Your Correspondent, God is nowhere. God is now here.


8 Responses to “You Are The First Generation To Be Raised Without Religion, II”

  1. 1 jimlad

    I read recently that “pistis”, the word translated as faith in the Bible, loses some meaning in the translation. It is also meant to convey a sense of trust and reliance on God. It made a lot more sense to me when I read that, especially the bit where Paul describes it as believing things that you can’t see. That definition sounds like trust to me, as opposed to what I have always thought of faith as: some magical power to move mountains and heal people. Well, maybe it does that to but if it does, it has to involve trusting and reliance, so it’s not actually the believer moving the mountain, more being willing to accept that it can be moved by the one you rely on, not the one you magically control.
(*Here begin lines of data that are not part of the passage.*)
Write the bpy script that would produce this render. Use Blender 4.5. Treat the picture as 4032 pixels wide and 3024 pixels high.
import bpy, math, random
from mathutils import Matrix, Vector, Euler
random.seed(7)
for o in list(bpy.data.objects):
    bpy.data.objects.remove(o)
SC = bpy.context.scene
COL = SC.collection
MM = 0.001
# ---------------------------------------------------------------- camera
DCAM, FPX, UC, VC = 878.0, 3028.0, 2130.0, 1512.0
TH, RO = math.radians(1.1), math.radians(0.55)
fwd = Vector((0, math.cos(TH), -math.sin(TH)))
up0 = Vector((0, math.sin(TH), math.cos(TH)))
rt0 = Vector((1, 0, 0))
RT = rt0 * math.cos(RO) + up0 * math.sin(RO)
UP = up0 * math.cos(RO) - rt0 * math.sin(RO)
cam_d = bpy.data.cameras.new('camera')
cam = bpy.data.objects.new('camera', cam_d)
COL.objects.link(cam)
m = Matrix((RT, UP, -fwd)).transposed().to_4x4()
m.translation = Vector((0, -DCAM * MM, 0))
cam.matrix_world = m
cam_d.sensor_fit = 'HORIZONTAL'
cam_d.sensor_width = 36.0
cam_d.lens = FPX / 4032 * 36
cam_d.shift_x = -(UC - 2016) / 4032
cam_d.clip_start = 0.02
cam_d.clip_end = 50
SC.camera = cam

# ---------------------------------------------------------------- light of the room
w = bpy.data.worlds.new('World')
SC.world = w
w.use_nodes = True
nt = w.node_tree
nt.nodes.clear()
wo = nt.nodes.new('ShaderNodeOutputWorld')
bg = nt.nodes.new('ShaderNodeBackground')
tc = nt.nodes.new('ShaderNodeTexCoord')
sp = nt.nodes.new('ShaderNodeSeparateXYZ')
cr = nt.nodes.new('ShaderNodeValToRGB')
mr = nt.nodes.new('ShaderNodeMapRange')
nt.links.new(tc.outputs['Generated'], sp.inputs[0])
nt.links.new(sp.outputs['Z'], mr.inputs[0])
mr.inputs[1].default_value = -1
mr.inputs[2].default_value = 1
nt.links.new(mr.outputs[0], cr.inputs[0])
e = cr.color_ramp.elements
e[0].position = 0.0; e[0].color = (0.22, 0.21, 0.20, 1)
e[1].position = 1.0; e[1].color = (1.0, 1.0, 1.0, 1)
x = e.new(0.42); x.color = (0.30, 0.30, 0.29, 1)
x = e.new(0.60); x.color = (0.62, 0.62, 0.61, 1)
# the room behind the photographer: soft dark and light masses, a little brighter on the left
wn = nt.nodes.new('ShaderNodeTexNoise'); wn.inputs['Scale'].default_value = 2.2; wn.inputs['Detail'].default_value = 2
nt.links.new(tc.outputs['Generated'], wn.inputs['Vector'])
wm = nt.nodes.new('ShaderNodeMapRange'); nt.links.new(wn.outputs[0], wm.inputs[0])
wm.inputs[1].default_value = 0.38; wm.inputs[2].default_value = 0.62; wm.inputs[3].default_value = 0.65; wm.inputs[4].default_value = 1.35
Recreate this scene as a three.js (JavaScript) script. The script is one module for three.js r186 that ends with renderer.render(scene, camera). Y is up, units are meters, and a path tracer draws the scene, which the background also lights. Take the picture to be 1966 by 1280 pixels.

    Trust is the hard part really, isn’t it? Like being afraid to let go and embarrass yourself in front of strangers, it’s hard to let go and reach the heights of excitement in that extraordinary happening.

  2. 2 QM

    right on the nose jimlad. But the key is deciding to trust in the correct thing.
    (btw, we’ve no idea what Paul did or did not say)

  3. 3 Clairebo

    QM, life must be so impoverished to dismiss as you do out of hand without any understanding or academic backup all the ancient texts which have coloured our global, national, local and personal thinking. And I’m not even referring to biblical texts.

  4. 4 Morbert

    QM, I think it’s important to separate the issue of faith in God from atheism. Faith in God can only really be addressed once you believe in Him. God, for example, is under no obligation to fulfil any promises or claims He might make, or even consider our well being at all. Faith, as jimland implied, is about trust.

    Atheism is not about a lack of faith in God. Atheism is about not believing that God exists. I suppose it could be said that we lack faith in the Bible, or the authors of the Bible, but even that is too impersonal for my taste.

  5. 5 zoomtard

    Pistis takes a strange case in Greek so that the KJV renders it well when it translates “believe unto”. It’s almost like we don’t possess our beliefs but we move with them. They shift. When we are called to faith by Jesus, it is as if we are called to invest in Jesus, deposit into him.

    Remember that I have only done one module of Greek so I could be talking through my behind.

    So as is often the case, Morbert is spot on when tries to parse belief and faith. Faith is a far more active thing. And in Coupland novels it is not that the Canadian characters are unable to learn the doctrines of Christianity. It is more a case that their hunger is not for belief but faith- belief enfleshed.

    And that drives me personally, back to understanding faith in terms of relationality. What does it mean for me to trust Claire or Keith or you? Faith in God is a very similar proposition.

    As for having “idea what Paul did or did not say”; what a load of ill informed bollix!

  6. 6 I cant find my TROUSERS

    Justified by trust alone?!

    Turst involves some action sooooo

    Justified by faith and works alone???

  7. 7 zoomtard

    Trust is a gift of the Holy Spirit. :)

  8. 8 dave bish

    I loved this one the first time round. And now I’m going to read it again.